Baidu Posts Fourth-Quarter Revenue Drop, But Sees Turnaround

Baidu Inc. said its fourth-quarter profits dropped 38% year-on-year, but predicted a rebound in the next earnings report. Photo: Visual China
Baidu Inc. said its fourth-quarter profits dropped 38% year-on-year, but predicted a rebound in the next earnings report. Photo: Visual China

Leading search engine Baidu Inc. reported a drop in fourth-quarter revenue but predicted a return to growth in the current quarter as it struggles with lingering fallout from a scandal last year and a drag on profits from its money-losing businesses.

The improving revenue outlook came as Baidu reported its operating profit plunged 38% to 2.2 billion yuan ($320 million) year-on-year as revenue also contracted by 2.6% to 18.2 billion yuan, according to its latest earnings statement released on Thursday. But Baidu forecast the recent revenue declines had bottomed out, and that the figure would rise by 4.2% to 7.6% in the current quarter.

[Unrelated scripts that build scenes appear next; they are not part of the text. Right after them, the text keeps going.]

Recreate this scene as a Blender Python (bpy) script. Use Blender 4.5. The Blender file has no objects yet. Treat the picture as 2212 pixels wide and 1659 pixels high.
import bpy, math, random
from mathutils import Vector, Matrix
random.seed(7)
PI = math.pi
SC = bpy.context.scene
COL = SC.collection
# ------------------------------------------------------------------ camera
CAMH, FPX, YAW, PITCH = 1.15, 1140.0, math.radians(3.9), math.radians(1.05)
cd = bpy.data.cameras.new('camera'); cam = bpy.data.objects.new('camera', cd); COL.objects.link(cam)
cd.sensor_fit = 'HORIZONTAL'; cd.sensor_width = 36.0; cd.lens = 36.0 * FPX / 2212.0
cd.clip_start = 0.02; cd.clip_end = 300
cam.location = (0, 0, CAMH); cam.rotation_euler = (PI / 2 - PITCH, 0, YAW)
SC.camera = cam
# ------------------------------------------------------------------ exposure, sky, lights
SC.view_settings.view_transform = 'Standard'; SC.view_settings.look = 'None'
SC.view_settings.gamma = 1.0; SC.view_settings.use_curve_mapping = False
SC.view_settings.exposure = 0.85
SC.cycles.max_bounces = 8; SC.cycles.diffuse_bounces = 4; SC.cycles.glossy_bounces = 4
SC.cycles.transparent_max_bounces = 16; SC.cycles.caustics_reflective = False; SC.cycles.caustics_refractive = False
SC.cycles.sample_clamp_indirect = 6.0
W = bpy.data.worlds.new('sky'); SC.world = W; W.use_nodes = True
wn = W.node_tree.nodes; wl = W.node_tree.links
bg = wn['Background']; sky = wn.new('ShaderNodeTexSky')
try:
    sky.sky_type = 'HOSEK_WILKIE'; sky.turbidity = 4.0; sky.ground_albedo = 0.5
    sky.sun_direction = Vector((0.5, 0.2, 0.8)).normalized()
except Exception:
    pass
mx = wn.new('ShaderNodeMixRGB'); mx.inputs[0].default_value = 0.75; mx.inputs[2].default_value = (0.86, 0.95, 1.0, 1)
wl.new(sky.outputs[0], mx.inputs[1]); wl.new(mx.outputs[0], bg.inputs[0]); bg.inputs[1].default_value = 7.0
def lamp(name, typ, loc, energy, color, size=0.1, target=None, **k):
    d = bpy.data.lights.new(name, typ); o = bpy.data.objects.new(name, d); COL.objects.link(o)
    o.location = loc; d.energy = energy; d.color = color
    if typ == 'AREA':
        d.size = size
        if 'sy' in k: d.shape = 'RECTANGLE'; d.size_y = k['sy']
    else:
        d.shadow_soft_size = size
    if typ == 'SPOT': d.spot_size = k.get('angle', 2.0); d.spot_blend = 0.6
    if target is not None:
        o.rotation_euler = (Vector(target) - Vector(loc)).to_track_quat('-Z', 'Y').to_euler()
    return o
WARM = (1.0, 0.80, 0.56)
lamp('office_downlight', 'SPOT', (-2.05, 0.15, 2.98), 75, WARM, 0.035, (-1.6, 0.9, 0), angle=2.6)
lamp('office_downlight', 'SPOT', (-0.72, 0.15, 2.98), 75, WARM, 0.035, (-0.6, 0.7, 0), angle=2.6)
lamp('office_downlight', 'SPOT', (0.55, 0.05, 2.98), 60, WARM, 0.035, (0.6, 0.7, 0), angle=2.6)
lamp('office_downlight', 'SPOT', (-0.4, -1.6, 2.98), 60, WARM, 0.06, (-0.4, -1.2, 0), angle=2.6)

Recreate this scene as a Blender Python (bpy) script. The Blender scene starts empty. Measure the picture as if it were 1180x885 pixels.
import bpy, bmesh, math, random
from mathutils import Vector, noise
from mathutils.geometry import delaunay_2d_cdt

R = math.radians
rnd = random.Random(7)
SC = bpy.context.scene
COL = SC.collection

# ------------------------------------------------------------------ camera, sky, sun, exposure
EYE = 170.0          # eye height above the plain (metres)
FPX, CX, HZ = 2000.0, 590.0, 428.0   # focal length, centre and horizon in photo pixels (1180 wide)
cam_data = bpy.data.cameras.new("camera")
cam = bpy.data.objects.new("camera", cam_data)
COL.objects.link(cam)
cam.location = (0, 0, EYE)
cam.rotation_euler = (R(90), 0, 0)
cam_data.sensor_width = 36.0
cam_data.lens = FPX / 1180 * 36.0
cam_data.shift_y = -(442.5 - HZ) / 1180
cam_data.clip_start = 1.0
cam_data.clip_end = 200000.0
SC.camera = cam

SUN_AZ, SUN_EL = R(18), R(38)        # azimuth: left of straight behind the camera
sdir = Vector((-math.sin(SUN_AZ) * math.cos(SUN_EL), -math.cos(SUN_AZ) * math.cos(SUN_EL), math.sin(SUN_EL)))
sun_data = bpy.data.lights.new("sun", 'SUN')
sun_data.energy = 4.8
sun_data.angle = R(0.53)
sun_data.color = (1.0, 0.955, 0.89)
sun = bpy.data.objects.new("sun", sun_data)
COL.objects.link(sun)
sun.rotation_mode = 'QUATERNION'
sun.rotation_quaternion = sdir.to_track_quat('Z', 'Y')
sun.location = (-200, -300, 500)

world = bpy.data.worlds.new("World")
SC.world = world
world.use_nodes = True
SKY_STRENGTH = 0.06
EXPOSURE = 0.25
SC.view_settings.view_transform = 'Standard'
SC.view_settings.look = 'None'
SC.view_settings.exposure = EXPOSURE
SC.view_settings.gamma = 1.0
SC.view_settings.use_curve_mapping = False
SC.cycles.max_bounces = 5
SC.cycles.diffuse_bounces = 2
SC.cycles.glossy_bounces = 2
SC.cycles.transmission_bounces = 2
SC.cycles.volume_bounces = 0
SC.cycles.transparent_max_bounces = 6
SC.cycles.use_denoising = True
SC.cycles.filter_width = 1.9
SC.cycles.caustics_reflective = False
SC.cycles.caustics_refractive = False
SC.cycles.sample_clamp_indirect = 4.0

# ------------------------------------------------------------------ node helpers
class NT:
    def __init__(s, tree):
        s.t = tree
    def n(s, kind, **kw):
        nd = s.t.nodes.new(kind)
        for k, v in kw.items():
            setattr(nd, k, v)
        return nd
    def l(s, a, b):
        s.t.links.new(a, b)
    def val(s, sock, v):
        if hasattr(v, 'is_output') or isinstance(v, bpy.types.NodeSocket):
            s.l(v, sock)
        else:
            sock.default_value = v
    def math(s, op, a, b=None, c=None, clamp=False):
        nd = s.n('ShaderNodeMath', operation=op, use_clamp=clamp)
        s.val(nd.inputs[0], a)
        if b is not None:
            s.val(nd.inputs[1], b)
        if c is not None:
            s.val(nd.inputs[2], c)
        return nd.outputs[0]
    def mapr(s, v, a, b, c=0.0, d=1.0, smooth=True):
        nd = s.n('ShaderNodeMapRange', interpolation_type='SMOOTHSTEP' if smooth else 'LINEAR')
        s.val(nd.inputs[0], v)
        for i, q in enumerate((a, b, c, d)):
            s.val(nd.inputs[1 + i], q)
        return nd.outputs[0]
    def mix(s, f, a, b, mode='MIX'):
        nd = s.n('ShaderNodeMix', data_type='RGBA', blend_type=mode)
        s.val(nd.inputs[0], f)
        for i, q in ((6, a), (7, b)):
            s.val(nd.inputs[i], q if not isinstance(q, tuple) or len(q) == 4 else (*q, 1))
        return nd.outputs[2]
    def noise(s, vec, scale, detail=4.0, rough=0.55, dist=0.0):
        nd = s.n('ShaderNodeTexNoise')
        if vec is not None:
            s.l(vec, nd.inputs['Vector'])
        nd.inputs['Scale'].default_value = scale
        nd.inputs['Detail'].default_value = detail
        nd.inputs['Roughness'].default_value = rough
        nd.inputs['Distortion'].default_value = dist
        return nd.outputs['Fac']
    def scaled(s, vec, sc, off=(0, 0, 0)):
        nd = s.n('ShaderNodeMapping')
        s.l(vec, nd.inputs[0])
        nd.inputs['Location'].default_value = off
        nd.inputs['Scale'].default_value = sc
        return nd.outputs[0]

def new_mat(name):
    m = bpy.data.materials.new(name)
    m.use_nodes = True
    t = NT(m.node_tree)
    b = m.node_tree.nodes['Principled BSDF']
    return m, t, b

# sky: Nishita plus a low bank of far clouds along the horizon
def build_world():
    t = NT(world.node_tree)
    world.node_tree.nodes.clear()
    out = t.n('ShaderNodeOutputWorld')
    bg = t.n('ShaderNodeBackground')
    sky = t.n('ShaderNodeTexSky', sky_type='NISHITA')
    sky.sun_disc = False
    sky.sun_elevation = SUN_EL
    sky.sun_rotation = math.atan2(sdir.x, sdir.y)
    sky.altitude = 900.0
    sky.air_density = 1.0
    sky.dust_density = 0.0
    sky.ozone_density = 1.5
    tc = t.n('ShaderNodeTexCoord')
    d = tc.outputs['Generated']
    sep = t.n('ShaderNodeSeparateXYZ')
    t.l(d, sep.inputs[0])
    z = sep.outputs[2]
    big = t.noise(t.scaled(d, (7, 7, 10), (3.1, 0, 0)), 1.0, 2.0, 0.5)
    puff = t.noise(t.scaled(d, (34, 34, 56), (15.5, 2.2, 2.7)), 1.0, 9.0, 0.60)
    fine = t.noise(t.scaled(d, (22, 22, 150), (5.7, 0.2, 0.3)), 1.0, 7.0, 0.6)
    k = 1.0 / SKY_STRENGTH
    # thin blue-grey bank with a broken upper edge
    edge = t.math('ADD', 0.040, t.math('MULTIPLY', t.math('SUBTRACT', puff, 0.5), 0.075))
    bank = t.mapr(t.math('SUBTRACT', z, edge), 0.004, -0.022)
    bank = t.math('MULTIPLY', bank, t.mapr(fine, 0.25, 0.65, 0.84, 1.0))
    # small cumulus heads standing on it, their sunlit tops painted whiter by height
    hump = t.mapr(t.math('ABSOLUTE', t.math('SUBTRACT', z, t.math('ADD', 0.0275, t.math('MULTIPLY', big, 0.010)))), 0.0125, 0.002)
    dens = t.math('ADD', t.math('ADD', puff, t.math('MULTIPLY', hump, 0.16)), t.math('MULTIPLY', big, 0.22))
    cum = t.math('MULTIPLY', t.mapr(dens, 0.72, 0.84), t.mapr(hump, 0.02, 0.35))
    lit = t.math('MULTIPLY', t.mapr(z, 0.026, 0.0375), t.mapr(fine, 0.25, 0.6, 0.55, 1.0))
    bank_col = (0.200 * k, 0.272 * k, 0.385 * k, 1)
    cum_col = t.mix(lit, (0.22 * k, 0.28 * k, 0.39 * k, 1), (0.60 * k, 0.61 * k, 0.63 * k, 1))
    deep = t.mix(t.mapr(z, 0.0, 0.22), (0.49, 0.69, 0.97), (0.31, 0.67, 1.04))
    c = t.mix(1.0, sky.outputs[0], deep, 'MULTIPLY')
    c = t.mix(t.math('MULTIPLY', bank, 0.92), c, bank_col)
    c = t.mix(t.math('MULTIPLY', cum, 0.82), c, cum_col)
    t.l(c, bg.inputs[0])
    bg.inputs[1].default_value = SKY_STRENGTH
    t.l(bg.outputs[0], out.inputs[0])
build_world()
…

Online marketing revenues related to search-based advertising, which form the core of Baidu’s total, declined 8.2% in the fourth quarter to 16.2 billion yuan. That drop came as the number of Baidu’s active online marketing customers dropped by an even-steeper 18.6% to 452,000 year-on-year.

The company suffered last year when it got caught up in a scandal about advertisements mixed in with its search results. Its online-video, group-buying and takeout-dining units are also losing big money due to stiff competition.

“During the fourth quarter, we largely completed our initiative to ensure that new and existing customers meet our stringent quality requirements,” CFO Jennifer Li said. “We believe that the impact of these initiatives is mostly behind us and we look forward to 2017 as a time of recovery and growth.”

Baidu shares fell 0.7% in Thursday New York trading before the results were announced. The stock lost more than 15% of its value last spring after the transparency scandal broke.

As a result, Baidu was ordered to change its practices and include fewer advertisements on its search pages. It also embarked on a campaign to cleanse itself of low-quality advertisers. At the same time, the company is under pressure from its large but money-losing businesses in takeout dining, online video and group buying, which sap profits from its high-margin search business.

Its shares have gradually climbed back as it overhauls its business and now trade at about 10% below their levels from before last year’s scandal erupted.